__Given records__:
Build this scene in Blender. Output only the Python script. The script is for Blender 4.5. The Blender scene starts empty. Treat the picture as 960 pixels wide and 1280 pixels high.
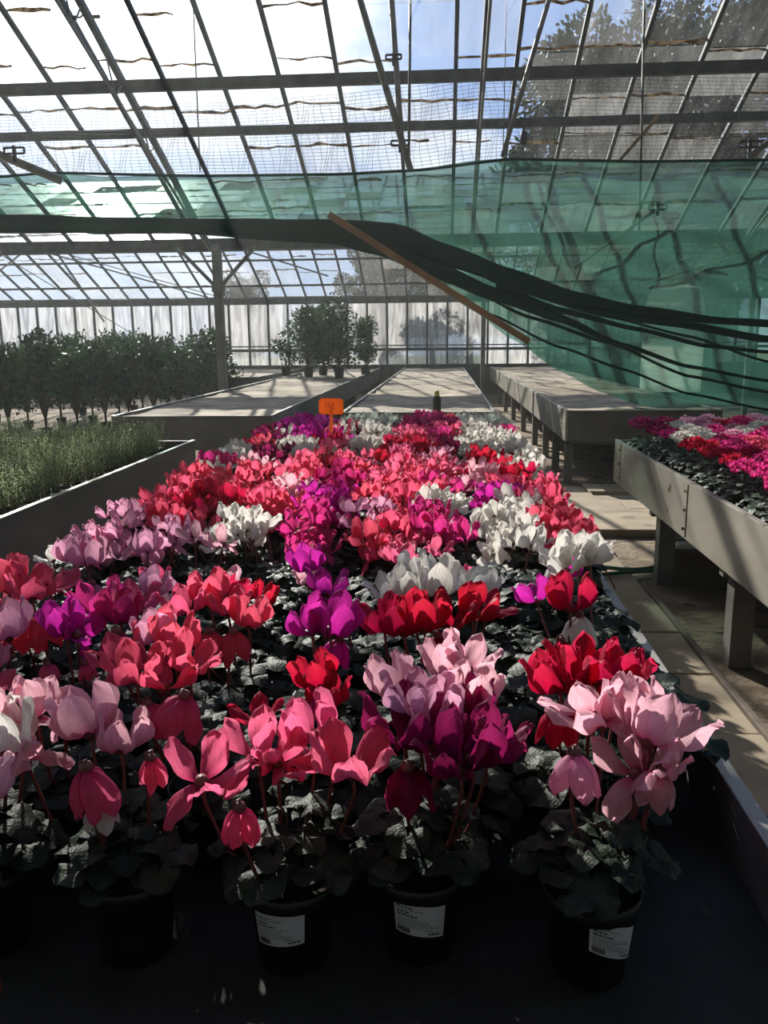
import bpy, math, random
from mathutils import Vector, Matrix, noise
S = bpy.context.scene
COL = S.collection
PI = math.pi
R0 = random.Random(7)

# ------------------------------------------------------------------ camera
F = 1035.0; PITCH = math.radians(11.7); YAW = math.radians(4.15); ROLL = math.radians(0.55); H = 1.5
fw = Vector((-math.sin(YAW)*math.cos(PITCH), math.cos(YAW)*math.cos(PITCH), -math.sin(PITCH)))
r_ = fw.cross(Vector((0, 0, 1))).normalized(); u_ = r_.cross(fw)
RX = r_*math.cos(ROLL) - u_*math.sin(ROLL); UX = u_*math.cos(ROLL) + r_*math.sin(ROLL)
CAM = Vector((0, 0, H))
def ray(x, y): return RX*((x-480)/F) + UX*((640-y)/F) + fw
def atz(x, y, z): d = ray(x, y); return CAM + d*((z-H)/d.z)
def aty(x, y, Y): d = ray(x, y); return CAM + d*(Y/d.y)
def proj(p):
    v = Vector(p)-CAM; k = v.dot(fw); return 480+F*v.dot(RX)/k, 640-F*v.dot(UX)/k
cd = bpy.data.cameras.new('camera'); cam = bpy.data.objects.new('camera', cd); COL.objects.link(cam)
cd.sensor_fit = 'VERTICAL'; cd.sensor_height = 36; cd.lens = 36*F/1280; cd.clip_start = .02; cd.clip_end = 400
m3 = Matrix((RX, UX, -fw)).transposed(); cam.matrix_world = Matrix.Translation(CAM) @ m3.to_4x4()
S.camera = cam
S.view_settings.view_transform = 'Standard'; S.view_settings.look = 'None'
S.view_settings.gamma = 1; S.view_settings.use_curve_mapping = False
S.view_settings.exposure = 0.0
S.cycles.max_bounces = 8; S.cycles.transparent_max_bounces = 24; S.cycles.diffuse_bounces = 3
S.cycles.transmission_bounces = 4; S.cycles.use_adaptive_sampling = True
S.cycles.caustics_reflective = False; S.cycles.caustics_refractive = False

# ------------------------------------------------------------------ node helpers
def new_mat(name):
    m = bpy.data.materials.new(name); m.use_nodes = True
    nt = m.node_tree; nt.nodes.clear()
    out = nt.nodes.new('ShaderNodeOutputMaterial')
    return m, nt, out
def nd(nt, t, **kw):
    n = nt.nodes.new(t)
    for k, v in kw.items():
        if k.startswith('i_'): n.inputs[k[2:].replace('_', ' ')].default_value = v
        else: setattr(n, k, v)
    return n
def ramp(nt, src, stops):
    n = nt.nodes.new('ShaderNodeValToRGB'); nt.links.new(src, n.inputs[0])
    el = n.color_ramp.elements
    while len(el) < len(stops): el.new(.5)
    for e, (p, c) in zip(el, stops):
        e.position = p; e.color = tuple(c)+(1,) if len(c) == 3 else c
    return n.outputs[0]
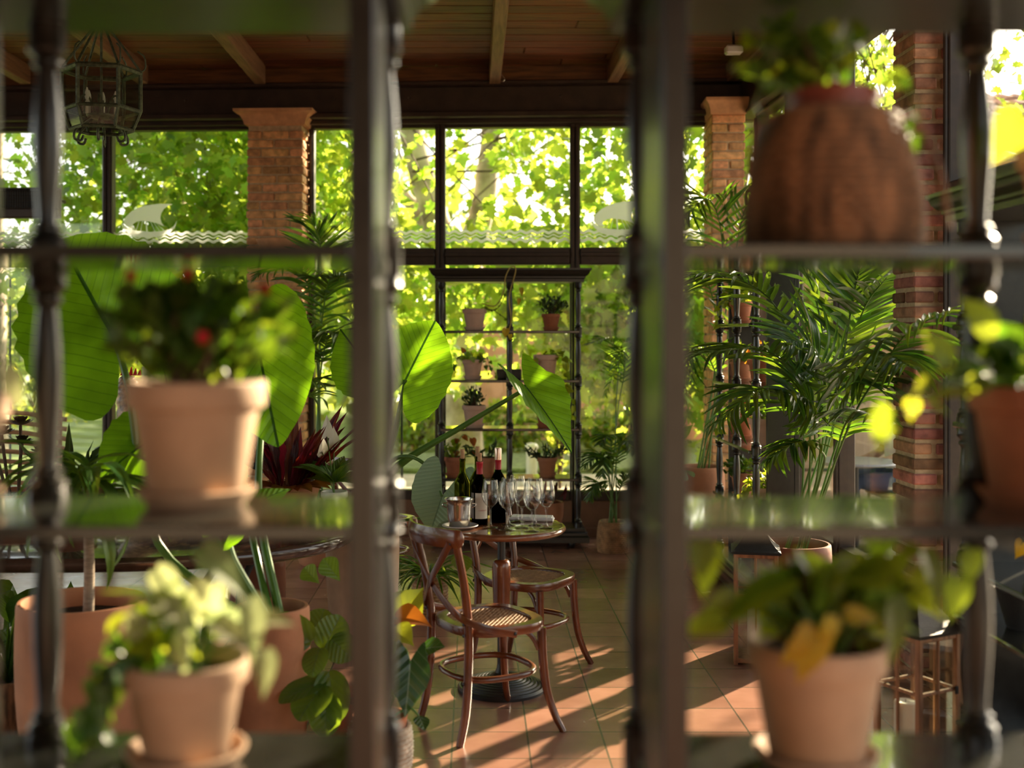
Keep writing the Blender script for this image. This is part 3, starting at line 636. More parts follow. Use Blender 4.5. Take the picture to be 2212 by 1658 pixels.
# ================================================================ PLANT SHELVES
def turned_post(z_levels, zb, zt):
    """turned post with a block at every shelf level, beads and a long swelling between"""
    prof = [(.020, zb), (.030, zb + .01), (.030, zb + .06)]
    lv = [zb + .05] + list(z_levels) + [zt]
    for a, b in zip(lv[:-1], lv[1:]):
        a0, b0 = a + .022, b - .045; s = b0 - a0
        seq = [(.029, 0), (.031, .012), (.027, .03), (.019, .045), (.024, .06), (.024, .075), (.018, .09), (.0165, .12), (.019, .25), (.0225, .42), (.0235, .55), (.022, .68), (.018, .82), (.0155, .88), (.019, .90), (.024, .915), (.024, .93), (.018, .945), (.025, .965), (.030, .98), (.031, .99), (.029, 1)]
        prof += [(r, a0 + t * s) for r, t in seq]
    prof.append((.029, zt)); return prof
def plant_shelf(name, label, loc, rz, levels, top, w=.535, dep=.31, px=.525, py=.14, group=None):
    t = thing(name, label, 'shelf', loc, rz, group)
    yf = -dep / 2 + .048
    for k, x in enumerate((-w, 0, w)):
        m = MB().lathe(turned_post(levels, .12, top - .10), 18, (x, yf, 0))
        for z in levels: m.box((x - .027, yf - .027, z - .040), (x + .027, yf + .027, z + .022), .008)
        m.obj('turned_post', paint, t)
    for x in (-px, 0, px):
        m = MB().box((x - .0185, py - .015, .12), (x + .0185, py + .015, top - .09), .003)
        s = -1 if x > 0 else 1
        if x: m.box((x - s * .0185, py - .185, .12), (x - s * -.004, py - .015, top - .09), .004)
        m.obj('back_post', paint, t)
    for z in levels:
        MB().box((-w - .005, -dep / 2, z - .021), (w + .005, dep / 2 - .003, z), .004).obj('shelf_board', shelfpaint, t)
    for sx in (-1, 1):
        for z in levels: MB().box((sx * w - .011, yf, z - .036), (sx * w + .011, py, z - .008), .003).obj('side_rail', paint, t)
    # cornice with a stepped profile
    c = MB(); pf = [(0, 0), (.012, .0), (.012, .022), (.022, .03), (.022, .042), (.036, .05), (.05, .066), (.056, .084), (.066, .09), (.066, .105)]
    vv = []
    for e, z in pf:
        vv += [(-w - .03 - e, -dep / 2 - e, top - .105 + z), (w + .03 + e, -dep / 2 - e, top - .105 + z), (w + .03 + e, dep / 2, top - .105 + z), (-w - .03 - e, dep / 2, top - .105 + z)]
    n = len(pf); c.add(vv, [[i * 4 + j, i * 4 + (j + 1) % 4, (i + 1) * 4 + (j + 1) % 4, (i + 1) * 4 + j] for i in range(n - 1) for j in range(4)] + [[3, 2, 1, 0], [(n - 1) * 4 + j for j in range(4)]])
    c.obj('cornice', paint, t, 30)
    c = MB(); pf = [(.05, .045), (.05, .085), (.038, .10), (.038, .118), (.02, .13), (.02, .15)]; vv = []
    for e, z in pf: vv += [(-w - .03 - e, -dep / 2 - e, z), (w + .03 + e, -dep / 2 - e, z), (w + .03 + e, dep / 2, z), (-w - .03 - e, dep / 2, z)]
    n = len(pf); c.add(vv, [[i * 4 + j, i * 4 + (j + 1) % 4, (i + 1) * 4 + (j + 1) % 4, (i + 1) * 4 + j] for i in range(n - 1) for j in range(4)] + [[3, 2, 1, 0], [(n - 1) * 4 + j for j in range(4)]])
    c.obj('plinth', paint, t, 30)
    for sx in (-1, 1):
        for sy in (-1, 1): MB().lathe([(0, 0), (.018, 0), (.025, .012), (.025, .03), (.018, .045), (.012, .048)], 12, (sx * (w - .05), sy * (dep / 2 - .05), 0)).obj('caster', black_metal, t)
    return t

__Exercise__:
Make an exact copy of the whole listing, but don't bring over any pictures.

__Completed task__:
Build this scene in Blender. Output only the Python script. The script is for Blender 4.5. The Blender scene starts empty. Treat the picture as 960 pixels wide and 1280 pixels high.
import bpy, math, random
from mathutils import Vector, Matrix, noise
S = bpy.context.scene
COL = S.collection
PI = math.pi
R0 = random.Random(7)

# ------------------------------------------------------------------ camera
F = 1035.0; PITCH = math.radians(11.7); YAW = math.radians(4.15); ROLL = math.radians(0.55); H = 1.5
fw = Vector((-math.sin(YAW)*math.cos(PITCH), math.cos(YAW)*math.cos(PITCH), -math.sin(PITCH)))
r_ = fw.cross(Vector((0, 0, 1))).normalized(); u_ = r_.cross(fw)
RX = r_*math.cos(ROLL) - u_*math.sin(ROLL); UX = u_*math.cos(ROLL) + r_*math.sin(ROLL)
CAM = Vector((0, 0, H))
def ray(x, y): return RX*((x-480)/F) + UX*((640-y)/F) + fw
def atz(x, y, z): d = ray(x, y); return CAM + d*((z-H)/d.z)
def aty(x, y, Y): d = ray(x, y); return CAM + d*(Y/d.y)
def proj(p):
    v = Vector(p)-CAM; k = v.dot(fw); return 480+F*v.dot(RX)/k, 640-F*v.dot(UX)/k
cd = bpy.data.cameras.new('camera'); cam = bpy.data.objects.new('camera', cd); COL.objects.link(cam)
cd.sensor_fit = 'VERTICAL'; cd.sensor_height = 36; cd.lens = 36*F/1280; cd.clip_start = .02; cd.clip_end = 400
m3 = Matrix((RX, UX, -fw)).transposed(); cam.matrix_world = Matrix.Translation(CAM) @ m3.to_4x4()
S.camera = cam
S.view_settings.view_transform = 'Standard'; S.view_settings.look = 'None'
S.view_settings.gamma = 1; S.view_settings.use_curve_mapping = False
S.view_settings.exposure = 0.0
S.cycles.max_bounces = 8; S.cycles.transparent_max_bounces = 24; S.cycles.diffuse_bounces = 3
S.cycles.transmission_bounces = 4; S.cycles.use_adaptive_sampling = True
S.cycles.caustics_reflective = False; S.cycles.caustics_refractive = False

# ------------------------------------------------------------------ node helpers
def new_mat(name):
    m = bpy.data.materials.new(name); m.use_nodes = True
    nt = m.node_tree; nt.nodes.clear()
    out = nt.nodes.new('ShaderNodeOutputMaterial')
    return m, nt, out
def nd(nt, t, **kw):
    n = nt.nodes.new(t)
    for k, v in kw.items():
        if k.startswith('i_'): n.inputs[k[2:].replace('_', ' ')].default_value = v
        else: setattr(n, k, v)
    return n
def ramp(nt, src, stops):
    n = nt.nodes.new('ShaderNodeValToRGB'); nt.links.new(src, n.inputs[0])
    el = n.color_ramp.elements
    while len(el) < len(stops): el.new(.5)
    for e, (p, c) in zip(el, stops):
        e.position = p; e.color = tuple(c)+(1,) if len(c) == 3 else c
    return n.outputs[0]
Keep writing the Blender script for this image. This is part 3, starting at line 636. More parts follow. Use Blender 4.5. Take the picture to be 2212 by 1658 pixels.
# ================================================================ PLANT SHELVES
def turned_post(z_levels, zb, zt):
    """turned post with a block at every shelf level, beads and a long swelling between"""
    prof = [(.020, zb), (.030, zb + .01), (.030, zb + .06)]
    lv = [zb + .05] + list(z_levels) + [zt]
    for a, b in zip(lv[:-1], lv[1:]):
        a0, b0 = a + .022, b - .045; s = b0 - a0
        seq = [(.029, 0), (.031, .012), (.027, .03), (.019, .045), (.024, .06), (.024, .075), (.018, .09), (.0165, .12), (.019, .25), (.0225, .42), (.0235, .55), (.022, .68), (.018, .82), (.0155, .88), (.019, .90), (.024, .915), (.024, .93), (.018, .945), (.025, .965), (.030, .98), (.031, .99), (.029, 1)]
        prof += [(r, a0 + t * s) for r, t in seq]
    prof.append((.029, zt)); return prof
def plant_shelf(name, label, loc, rz, levels, top, w=.535, dep=.31, px=.525, py=.14, group=None):
    t = thing(name, label, 'shelf', loc, rz, group)
    yf = -dep / 2 + .048
    for k, x in enumerate((-w, 0, w)):
        m = MB().lathe(turned_post(levels, .12, top - .10), 18, (x, yf, 0))
        for z in levels: m.box((x - .027, yf - .027, z - .040), (x + .027, yf + .027, z + .022), .008)
        m.obj('turned_post', paint, t)
    for x in (-px, 0, px):
        m = MB().box((x - .0185, py - .015, .12), (x + .0185, py + .015, top - .09), .003)
        s = -1 if x > 0 else 1
        if x: m.box((x - s * .0185, py - .185, .12), (x - s * -.004, py - .015, top - .09), .004)
        m.obj('back_post', paint, t)
    for z in levels:
        MB().box((-w - .005, -dep / 2, z - .021), (w + .005, dep / 2 - .003, z), .004).obj('shelf_board', shelfpaint, t)
    for sx in (-1, 1):
        for z in levels: MB().box((sx * w - .011, yf, z - .036), (sx * w + .011, py, z - .008), .003).obj('side_rail', paint, t)
    # cornice with a stepped profile
    c = MB(); pf = [(0, 0), (.012, .0), (.012, .022), (.022, .03), (.022, .042), (.036, .05), (.05, .066), (.056, .084), (.066, .09), (.066, .105)]
    vv = []
    for e, z in pf:
        vv += [(-w - .03 - e, -dep / 2 - e, top - .105 + z), (w + .03 + e, -dep / 2 - e, top - .105 + z), (w + .03 + e, dep / 2, top - .105 + z), (-w - .03 - e, dep / 2, top - .105 + z)]
    n = len(pf); c.add(vv, [[i * 4 + j, i * 4 + (j + 1) % 4, (i + 1) * 4 + (j + 1) % 4, (i + 1) * 4 + j] for i in range(n - 1) for j in range(4)] + [[3, 2, 1, 0], [(n - 1) * 4 + j for j in range(4)]])
    c.obj('cornice', paint, t, 30)
    c = MB(); pf = [(.05, .045), (.05, .085), (.038, .10), (.038, .118), (.02, .13), (.02, .15)]; vv = []
    for e, z in pf: vv += [(-w - .03 - e, -dep / 2 - e, z), (w + .03 + e, -dep / 2 - e, z), (w + .03 + e, dep / 2, z), (-w - .03 - e, dep / 2, z)]
    n = len(pf); c.add(vv, [[i * 4 + j, i * 4 + (j + 1) % 4, (i + 1) * 4 + (j + 1) % 4, (i + 1) * 4 + j] for i in range(n - 1) for j in range(4)] + [[3, 2, 1, 0], [(n - 1) * 4 + j for j in range(4)]])
    c.obj('plinth', paint, t, 30)
    for sx in (-1, 1):
        for sy in (-1, 1): MB().lathe([(0, 0), (.018, 0), (.025, .012), (.025, .03), (.018, .045), (.012, .048)], 12, (sx * (w - .05), sy * (dep / 2 - .05), 0)).obj('caster', black_metal, t)
    return t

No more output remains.